Task directions. Hand back each line, unchanged, from the top down to the line where "S.camera = cam" sits.
:: Dataset rows
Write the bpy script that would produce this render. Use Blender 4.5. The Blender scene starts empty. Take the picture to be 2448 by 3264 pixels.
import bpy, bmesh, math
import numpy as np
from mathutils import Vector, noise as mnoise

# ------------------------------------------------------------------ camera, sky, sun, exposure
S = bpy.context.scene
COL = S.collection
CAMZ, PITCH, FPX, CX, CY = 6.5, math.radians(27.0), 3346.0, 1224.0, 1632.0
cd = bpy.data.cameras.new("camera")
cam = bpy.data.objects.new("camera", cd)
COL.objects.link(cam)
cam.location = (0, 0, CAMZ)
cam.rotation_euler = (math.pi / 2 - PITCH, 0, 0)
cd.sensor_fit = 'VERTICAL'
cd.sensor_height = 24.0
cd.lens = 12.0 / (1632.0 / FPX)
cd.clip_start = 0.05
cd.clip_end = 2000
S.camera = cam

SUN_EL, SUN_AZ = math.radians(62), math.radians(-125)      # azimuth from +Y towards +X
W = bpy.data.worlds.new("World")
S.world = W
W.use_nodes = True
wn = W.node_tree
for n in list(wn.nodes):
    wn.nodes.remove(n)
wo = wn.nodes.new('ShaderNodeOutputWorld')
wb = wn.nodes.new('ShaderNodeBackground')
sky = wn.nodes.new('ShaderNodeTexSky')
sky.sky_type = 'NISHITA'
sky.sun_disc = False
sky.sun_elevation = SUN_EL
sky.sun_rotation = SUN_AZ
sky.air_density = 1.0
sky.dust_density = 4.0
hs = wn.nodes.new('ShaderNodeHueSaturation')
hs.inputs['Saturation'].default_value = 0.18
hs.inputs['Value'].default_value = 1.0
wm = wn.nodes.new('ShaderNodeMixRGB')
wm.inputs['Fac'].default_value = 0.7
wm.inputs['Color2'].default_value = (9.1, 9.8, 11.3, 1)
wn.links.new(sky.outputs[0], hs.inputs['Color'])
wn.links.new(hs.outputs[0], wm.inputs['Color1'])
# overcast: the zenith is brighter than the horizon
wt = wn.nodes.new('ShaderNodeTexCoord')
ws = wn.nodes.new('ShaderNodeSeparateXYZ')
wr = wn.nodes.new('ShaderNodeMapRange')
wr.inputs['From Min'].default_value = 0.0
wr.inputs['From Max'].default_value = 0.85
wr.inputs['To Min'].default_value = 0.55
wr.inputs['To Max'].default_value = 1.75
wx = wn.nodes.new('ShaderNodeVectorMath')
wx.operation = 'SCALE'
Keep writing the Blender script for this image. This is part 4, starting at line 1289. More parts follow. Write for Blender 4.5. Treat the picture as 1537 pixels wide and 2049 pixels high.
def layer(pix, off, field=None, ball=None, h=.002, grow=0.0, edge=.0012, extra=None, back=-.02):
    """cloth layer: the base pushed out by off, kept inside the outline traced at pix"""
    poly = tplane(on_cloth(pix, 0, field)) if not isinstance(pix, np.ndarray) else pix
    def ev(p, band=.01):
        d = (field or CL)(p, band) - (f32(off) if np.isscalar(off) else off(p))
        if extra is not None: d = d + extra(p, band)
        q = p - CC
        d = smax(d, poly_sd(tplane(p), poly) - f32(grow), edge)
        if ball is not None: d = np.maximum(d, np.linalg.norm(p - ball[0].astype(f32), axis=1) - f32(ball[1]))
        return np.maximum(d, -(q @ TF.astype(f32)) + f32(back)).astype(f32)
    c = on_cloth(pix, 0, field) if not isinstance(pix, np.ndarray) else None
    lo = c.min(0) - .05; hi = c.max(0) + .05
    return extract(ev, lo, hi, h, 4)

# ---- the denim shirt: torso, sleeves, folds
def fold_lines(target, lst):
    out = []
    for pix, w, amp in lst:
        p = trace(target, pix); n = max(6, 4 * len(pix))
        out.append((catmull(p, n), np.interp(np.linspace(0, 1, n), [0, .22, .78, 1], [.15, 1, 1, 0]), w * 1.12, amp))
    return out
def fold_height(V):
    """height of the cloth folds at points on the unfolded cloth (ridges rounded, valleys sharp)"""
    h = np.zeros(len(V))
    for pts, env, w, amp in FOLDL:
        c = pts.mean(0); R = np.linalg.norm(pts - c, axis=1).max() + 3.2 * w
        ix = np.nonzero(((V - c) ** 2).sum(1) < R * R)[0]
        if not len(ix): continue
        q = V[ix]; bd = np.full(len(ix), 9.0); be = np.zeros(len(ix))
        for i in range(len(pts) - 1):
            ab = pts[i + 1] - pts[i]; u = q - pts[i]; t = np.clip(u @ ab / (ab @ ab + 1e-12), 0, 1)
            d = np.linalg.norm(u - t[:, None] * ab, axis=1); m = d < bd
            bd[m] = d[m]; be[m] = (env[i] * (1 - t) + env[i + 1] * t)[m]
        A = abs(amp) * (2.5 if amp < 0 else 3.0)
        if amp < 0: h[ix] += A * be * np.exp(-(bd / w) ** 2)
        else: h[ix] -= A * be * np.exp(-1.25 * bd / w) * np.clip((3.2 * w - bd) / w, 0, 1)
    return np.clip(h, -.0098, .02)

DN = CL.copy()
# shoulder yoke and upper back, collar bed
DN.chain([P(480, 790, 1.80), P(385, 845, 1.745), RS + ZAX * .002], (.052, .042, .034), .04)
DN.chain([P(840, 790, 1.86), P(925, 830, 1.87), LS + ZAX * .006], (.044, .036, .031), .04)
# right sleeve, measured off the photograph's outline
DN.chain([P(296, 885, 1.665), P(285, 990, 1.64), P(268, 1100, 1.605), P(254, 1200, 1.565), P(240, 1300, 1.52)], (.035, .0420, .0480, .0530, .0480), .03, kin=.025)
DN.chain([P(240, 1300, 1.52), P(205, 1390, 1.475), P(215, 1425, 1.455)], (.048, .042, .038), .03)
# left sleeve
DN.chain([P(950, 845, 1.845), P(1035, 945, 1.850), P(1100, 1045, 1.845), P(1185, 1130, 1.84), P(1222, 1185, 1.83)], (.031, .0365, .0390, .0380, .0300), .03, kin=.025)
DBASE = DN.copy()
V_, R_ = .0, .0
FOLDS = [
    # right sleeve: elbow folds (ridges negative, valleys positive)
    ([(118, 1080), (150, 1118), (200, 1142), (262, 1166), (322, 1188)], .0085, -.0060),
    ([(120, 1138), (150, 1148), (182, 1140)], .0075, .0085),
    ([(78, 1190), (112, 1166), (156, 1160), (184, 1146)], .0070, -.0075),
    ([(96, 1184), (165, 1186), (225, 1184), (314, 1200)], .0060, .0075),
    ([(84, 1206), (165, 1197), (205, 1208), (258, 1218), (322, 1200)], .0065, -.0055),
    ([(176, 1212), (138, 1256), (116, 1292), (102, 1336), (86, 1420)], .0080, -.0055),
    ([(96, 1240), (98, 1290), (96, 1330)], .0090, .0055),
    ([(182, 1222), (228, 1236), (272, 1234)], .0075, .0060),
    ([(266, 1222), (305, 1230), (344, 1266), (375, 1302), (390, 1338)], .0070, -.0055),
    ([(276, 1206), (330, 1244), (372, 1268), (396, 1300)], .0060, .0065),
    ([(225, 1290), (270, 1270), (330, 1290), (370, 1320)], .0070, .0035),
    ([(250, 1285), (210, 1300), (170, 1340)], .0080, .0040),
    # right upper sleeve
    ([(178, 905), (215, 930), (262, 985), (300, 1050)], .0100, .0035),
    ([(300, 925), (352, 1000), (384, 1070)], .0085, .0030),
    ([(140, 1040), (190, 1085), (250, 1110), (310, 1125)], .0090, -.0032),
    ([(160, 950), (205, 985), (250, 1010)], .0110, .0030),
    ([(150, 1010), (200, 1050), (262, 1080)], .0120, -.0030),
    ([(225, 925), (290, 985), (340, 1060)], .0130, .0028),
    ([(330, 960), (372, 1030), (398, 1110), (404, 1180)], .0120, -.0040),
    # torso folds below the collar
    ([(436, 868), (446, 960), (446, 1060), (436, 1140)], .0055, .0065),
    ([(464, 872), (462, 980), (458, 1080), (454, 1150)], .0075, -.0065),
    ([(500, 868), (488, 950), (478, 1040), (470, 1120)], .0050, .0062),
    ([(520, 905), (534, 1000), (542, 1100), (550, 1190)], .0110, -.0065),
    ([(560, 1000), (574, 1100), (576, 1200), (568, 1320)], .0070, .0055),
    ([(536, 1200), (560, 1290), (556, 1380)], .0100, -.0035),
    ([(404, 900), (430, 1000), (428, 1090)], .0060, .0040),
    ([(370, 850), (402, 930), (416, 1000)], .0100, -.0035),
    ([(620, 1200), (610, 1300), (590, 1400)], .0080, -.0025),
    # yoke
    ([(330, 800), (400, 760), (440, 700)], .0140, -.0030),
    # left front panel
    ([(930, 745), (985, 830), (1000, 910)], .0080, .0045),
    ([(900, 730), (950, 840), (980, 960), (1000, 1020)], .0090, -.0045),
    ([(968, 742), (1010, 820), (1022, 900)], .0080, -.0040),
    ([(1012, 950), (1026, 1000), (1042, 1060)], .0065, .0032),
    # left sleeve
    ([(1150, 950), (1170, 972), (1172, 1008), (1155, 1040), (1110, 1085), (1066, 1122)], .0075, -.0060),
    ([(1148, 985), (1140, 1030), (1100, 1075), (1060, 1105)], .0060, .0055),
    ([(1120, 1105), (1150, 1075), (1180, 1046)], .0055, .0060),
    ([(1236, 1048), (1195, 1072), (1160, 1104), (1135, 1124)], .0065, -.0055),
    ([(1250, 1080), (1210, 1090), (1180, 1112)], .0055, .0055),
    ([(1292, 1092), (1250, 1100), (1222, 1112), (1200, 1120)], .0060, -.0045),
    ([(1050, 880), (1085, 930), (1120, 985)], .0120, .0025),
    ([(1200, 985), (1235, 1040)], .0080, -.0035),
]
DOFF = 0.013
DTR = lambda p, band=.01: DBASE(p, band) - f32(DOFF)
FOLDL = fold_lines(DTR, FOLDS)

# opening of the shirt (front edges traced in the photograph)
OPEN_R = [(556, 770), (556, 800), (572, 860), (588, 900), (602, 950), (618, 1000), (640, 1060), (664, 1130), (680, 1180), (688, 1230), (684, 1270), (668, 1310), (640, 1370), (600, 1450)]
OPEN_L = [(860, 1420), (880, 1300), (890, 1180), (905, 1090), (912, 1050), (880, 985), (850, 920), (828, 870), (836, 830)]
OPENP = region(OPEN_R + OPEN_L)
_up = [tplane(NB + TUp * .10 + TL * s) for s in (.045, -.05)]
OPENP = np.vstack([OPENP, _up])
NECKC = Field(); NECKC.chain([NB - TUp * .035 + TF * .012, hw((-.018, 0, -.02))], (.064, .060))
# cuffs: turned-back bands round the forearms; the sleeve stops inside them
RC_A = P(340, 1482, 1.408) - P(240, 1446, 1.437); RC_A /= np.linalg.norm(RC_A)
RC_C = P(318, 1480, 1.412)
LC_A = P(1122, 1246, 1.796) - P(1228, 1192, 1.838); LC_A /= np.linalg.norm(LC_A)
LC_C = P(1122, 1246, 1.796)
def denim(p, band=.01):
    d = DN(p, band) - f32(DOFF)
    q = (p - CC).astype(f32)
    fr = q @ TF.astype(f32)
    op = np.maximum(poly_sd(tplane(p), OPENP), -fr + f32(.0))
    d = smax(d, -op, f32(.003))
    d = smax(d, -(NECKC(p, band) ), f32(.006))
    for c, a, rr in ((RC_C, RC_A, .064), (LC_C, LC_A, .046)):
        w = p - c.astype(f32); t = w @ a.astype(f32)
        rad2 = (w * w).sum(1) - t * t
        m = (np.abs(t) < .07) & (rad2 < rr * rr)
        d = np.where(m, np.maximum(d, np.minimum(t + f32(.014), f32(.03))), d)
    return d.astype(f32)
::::
Correct result.
Write the bpy script that would produce this render. Use Blender 4.5. The Blender scene starts empty. Take the picture to be 2448 by 3264 pixels.
import bpy, bmesh, math
import numpy as np
from mathutils import Vector, noise as mnoise

# ------------------------------------------------------------------ camera, sky, sun, exposure
S = bpy.context.scene
COL = S.collection
CAMZ, PITCH, FPX, CX, CY = 6.5, math.radians(27.0), 3346.0, 1224.0, 1632.0
cd = bpy.data.cameras.new("camera")
cam = bpy.data.objects.new("camera", cd)
COL.objects.link(cam)
cam.location = (0, 0, CAMZ)
cam.rotation_euler = (math.pi / 2 - PITCH, 0, 0)
cd.sensor_fit = 'VERTICAL'
cd.sensor_height = 24.0
cd.lens = 12.0 / (1632.0 / FPX)
cd.clip_start = 0.05
cd.clip_end = 2000
S.camera = cam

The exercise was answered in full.